No obstante, poco a poco y luchando contra corriente, superaba ese miedo. Era tan aburrido no arriesgar… era tan castrante no sentirte capaz… era tan nocivo para la autovalía… Así que ya bien entrada la juventud me atreví con algún que otro deporte más aventurero que las canicas sobre suelo cubierto, he dejado salir mi adrenalina reprimida de muchos años a raudales subida en cuatro ruedas y he pasado voluntariamente y asumiendo las consecuencias por dos experiencias de extremo riesgo que siempre se pasa por alto en esta sociedad: tener dos hijos biológicos con alguna que otra complicación.

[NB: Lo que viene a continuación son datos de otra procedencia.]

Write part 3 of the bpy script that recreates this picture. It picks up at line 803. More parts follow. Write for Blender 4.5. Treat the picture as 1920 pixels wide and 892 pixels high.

Creo que no fue valentía, para superar ese miedo al dolor corporal me metí en la maleta ese puntito de orgullo que rara vez me asoma, pero ahí está; esa competitividad que preciso para divertirme y retarme y que intento pulir para no machacar a mis «rivales»; ese optimismo que me caracteriza y me hace sopesar la ganancia más que la pérdida y confiar; esa intuición que lejos de ser el último recurso irracional es precisamente el que me conecta con mi sabiduría (ansia de conocimiento y experiencia insatisfecha) y finalmente meto…

Vale, está bien, cambio un miedo por otro. Cambio el miedo físico por el emocional, cambio el miedo a sufrir incomodidad y malestar por el miedo a la angustia vital, pero a estas alturas pienso que si he podido con uno, podré con el otro y siento que cada día le gano una pequeña batallita.

¿Y sabes? Ya nadie se ríe ni le parece gracioso cuando hablas a los otros con total desparpajo de tus terrores nocturnos o diurnos al dolor emocional a la pérdida, al rechazo, al vacío, al fracaso… por supuesto bien camuflados de estrés social, excusas varias y variadas, circunstancias desfavorables, justificaciones sensatas,  crisis económicas, cartuchos gastados…

Así como los débiles y estúpidos niños huyen de las reales y punzantes agujas, nosotros los maduros adultos huímos de fantasmas imaginarios que sólo viven en nuestra mente.